[Begin]

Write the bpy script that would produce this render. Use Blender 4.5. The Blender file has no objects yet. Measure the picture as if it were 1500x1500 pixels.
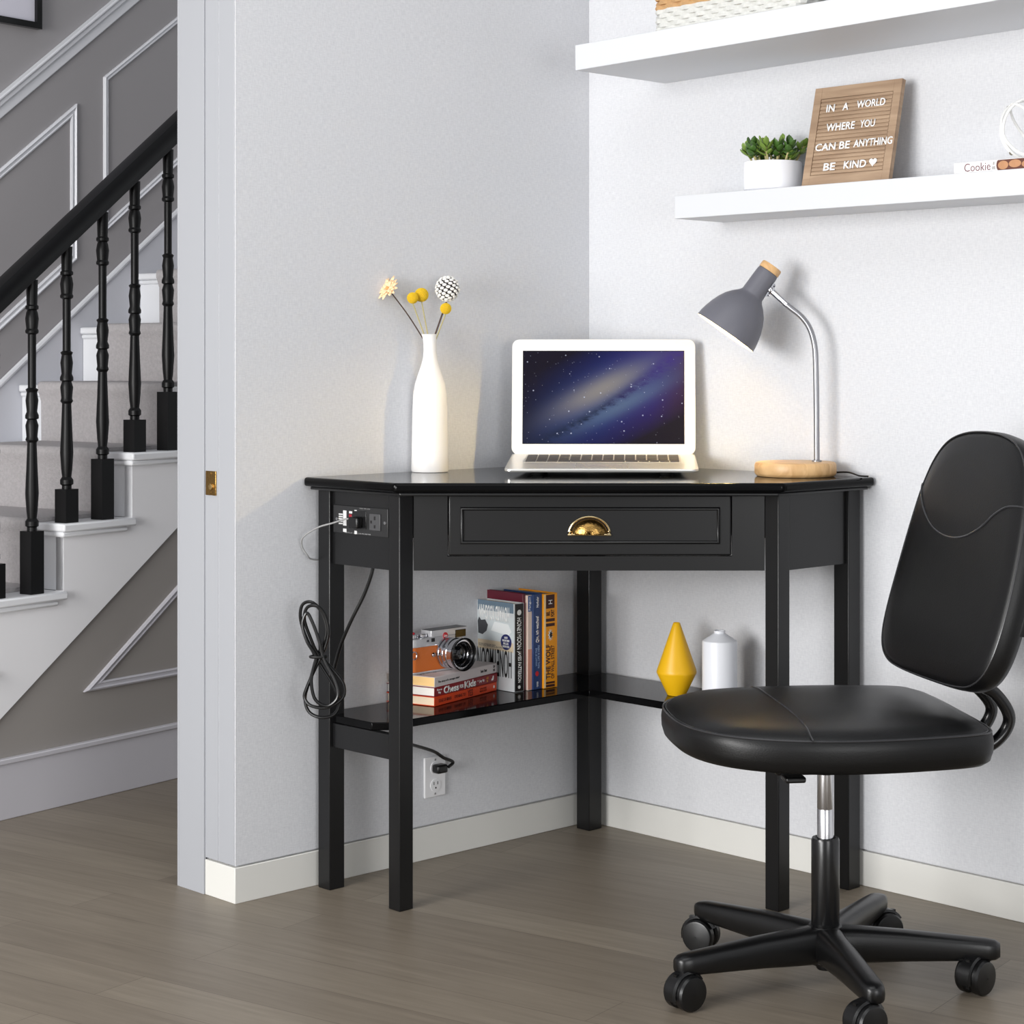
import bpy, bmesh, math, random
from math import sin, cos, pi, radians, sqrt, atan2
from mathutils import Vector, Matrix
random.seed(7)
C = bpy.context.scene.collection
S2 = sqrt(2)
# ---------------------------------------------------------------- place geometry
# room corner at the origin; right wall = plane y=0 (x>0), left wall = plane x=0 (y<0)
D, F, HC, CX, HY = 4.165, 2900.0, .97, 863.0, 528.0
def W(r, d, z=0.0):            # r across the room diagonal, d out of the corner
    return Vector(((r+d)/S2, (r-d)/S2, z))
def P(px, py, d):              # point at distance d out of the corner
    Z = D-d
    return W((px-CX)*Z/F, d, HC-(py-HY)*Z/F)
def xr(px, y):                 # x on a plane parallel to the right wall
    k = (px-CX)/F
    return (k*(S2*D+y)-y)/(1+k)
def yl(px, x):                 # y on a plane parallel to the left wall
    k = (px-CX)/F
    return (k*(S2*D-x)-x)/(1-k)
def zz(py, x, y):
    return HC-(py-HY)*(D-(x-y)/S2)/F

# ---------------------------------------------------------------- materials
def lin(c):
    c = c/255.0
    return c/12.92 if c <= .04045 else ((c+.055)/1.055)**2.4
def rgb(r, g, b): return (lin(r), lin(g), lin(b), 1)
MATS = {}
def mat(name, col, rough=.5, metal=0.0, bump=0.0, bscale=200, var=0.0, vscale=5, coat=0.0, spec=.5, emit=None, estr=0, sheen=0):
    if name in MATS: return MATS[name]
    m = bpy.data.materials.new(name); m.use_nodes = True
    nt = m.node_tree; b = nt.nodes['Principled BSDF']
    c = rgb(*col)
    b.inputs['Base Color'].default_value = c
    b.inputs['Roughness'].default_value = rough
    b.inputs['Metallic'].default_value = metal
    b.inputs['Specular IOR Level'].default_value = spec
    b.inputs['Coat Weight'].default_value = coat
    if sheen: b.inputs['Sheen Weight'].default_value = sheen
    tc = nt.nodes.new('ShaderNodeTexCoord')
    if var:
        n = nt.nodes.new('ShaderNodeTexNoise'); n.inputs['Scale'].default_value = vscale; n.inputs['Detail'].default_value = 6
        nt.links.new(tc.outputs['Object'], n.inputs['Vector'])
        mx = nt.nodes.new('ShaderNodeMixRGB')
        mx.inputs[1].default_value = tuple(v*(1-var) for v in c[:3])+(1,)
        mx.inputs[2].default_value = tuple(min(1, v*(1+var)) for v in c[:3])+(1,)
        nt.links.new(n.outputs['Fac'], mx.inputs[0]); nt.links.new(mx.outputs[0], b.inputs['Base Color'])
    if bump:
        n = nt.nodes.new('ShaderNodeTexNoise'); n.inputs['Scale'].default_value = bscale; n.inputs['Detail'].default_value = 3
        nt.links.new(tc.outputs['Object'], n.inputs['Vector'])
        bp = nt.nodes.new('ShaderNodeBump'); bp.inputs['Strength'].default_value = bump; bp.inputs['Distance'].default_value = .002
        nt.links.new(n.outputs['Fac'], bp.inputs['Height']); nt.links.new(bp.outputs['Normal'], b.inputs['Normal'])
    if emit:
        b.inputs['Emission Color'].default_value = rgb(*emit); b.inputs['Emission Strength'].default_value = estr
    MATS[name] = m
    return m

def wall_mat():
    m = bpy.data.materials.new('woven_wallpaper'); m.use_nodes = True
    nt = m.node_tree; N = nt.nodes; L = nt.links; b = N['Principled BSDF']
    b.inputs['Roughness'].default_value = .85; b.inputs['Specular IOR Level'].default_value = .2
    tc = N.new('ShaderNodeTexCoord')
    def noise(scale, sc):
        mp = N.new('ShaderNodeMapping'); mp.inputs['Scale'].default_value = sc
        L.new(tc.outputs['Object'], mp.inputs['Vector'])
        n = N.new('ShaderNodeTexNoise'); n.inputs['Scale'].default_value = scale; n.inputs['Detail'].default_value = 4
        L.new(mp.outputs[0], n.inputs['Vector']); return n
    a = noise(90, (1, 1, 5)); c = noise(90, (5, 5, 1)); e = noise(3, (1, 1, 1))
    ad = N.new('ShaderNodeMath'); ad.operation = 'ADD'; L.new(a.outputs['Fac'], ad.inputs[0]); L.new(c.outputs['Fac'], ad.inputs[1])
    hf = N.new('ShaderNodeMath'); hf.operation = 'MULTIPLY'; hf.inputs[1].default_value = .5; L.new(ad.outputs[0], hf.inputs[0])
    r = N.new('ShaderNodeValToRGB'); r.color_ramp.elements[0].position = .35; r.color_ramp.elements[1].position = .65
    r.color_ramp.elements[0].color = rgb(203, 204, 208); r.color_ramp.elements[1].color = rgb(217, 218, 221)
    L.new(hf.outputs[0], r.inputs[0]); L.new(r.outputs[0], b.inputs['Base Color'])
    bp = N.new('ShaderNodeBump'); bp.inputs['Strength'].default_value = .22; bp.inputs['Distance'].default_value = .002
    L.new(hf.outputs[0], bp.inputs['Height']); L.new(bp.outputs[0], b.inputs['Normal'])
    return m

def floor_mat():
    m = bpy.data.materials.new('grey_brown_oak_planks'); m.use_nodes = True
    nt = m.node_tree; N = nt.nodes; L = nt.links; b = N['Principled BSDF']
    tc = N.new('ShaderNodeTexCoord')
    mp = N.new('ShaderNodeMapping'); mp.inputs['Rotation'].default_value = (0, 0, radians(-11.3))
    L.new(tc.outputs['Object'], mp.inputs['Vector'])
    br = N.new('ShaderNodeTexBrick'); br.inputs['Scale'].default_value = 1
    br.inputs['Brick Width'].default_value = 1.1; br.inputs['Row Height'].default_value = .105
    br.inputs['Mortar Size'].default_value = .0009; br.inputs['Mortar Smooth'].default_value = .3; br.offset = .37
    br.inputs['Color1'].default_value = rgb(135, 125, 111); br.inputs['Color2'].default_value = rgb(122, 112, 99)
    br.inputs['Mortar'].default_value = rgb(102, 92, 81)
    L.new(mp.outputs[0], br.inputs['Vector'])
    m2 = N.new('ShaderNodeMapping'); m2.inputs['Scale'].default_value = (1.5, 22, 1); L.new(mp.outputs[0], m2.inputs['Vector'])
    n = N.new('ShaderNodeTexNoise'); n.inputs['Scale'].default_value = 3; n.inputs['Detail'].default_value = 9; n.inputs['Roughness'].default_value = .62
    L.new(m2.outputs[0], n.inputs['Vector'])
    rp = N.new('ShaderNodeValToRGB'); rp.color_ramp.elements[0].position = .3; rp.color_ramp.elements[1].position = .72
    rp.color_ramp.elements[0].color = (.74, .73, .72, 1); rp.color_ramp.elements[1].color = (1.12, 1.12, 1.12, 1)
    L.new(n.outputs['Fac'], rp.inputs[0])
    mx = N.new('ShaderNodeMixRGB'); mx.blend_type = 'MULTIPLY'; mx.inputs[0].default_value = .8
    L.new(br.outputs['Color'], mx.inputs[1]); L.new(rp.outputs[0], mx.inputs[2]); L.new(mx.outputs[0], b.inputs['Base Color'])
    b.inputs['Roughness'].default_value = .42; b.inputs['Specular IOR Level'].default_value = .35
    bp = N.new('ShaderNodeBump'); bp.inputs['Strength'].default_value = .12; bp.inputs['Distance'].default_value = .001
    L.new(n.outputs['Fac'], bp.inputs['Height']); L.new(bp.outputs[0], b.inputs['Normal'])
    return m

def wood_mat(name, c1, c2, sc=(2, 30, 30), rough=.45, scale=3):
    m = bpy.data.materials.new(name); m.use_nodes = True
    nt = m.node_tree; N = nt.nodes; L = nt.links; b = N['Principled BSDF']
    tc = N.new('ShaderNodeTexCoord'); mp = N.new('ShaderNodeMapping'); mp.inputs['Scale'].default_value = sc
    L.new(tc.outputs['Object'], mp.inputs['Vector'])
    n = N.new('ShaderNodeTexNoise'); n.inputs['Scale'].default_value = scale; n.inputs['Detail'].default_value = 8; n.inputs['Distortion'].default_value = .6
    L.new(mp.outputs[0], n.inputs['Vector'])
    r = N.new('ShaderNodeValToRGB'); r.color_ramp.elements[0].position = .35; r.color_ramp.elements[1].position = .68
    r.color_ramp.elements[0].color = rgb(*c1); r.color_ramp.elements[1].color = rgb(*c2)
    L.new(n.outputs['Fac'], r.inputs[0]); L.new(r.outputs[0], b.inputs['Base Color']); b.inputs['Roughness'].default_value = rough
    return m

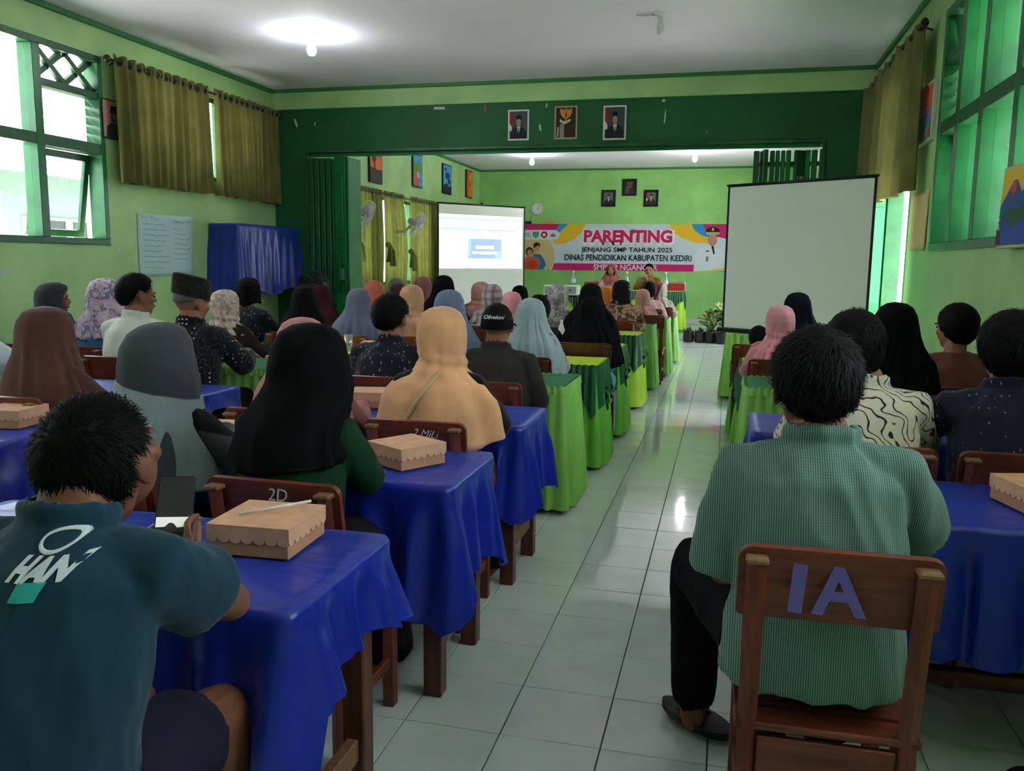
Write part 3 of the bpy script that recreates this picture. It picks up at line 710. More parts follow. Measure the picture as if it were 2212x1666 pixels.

[End]

• What the task requires:
Leave the pictures out and reproduce exactly the lines from the top of the listing above through the line with "return HC-(py-HY)*(D-(x-y)/S2)/F".

• Solution below:
Write the bpy script that would produce this render. Use Blender 4.5. The Blender file has no objects yet. Measure the picture as if it were 1500x1500 pixels.
import bpy, bmesh, math, random
from math import sin, cos, pi, radians, sqrt, atan2
from mathutils import Vector, Matrix
random.seed(7)
C = bpy.context.scene.collection
S2 = sqrt(2)
# ---------------------------------------------------------------- place geometry
# room corner at the origin; right wall = plane y=0 (x>0), left wall = plane x=0 (y<0)
D, F, HC, CX, HY = 4.165, 2900.0, .97, 863.0, 528.0
def W(r, d, z=0.0):            # r across the room diagonal, d out of the corner
    return Vector(((r+d)/S2, (r-d)/S2, z))
def P(px, py, d):              # point at distance d out of the corner
    Z = D-d
    return W((px-CX)*Z/F, d, HC-(py-HY)*Z/F)
def xr(px, y):                 # x on a plane parallel to the right wall
    k = (px-CX)/F
    return (k*(S2*D+y)-y)/(1+k)
def yl(px, x):                 # y on a plane parallel to the left wall
    k = (px-CX)/F
    return (k*(S2*D-x)-x)/(1-k)
def zz(py, x, y):
    return HC-(py-HY)*(D-(x-y)/S2)/F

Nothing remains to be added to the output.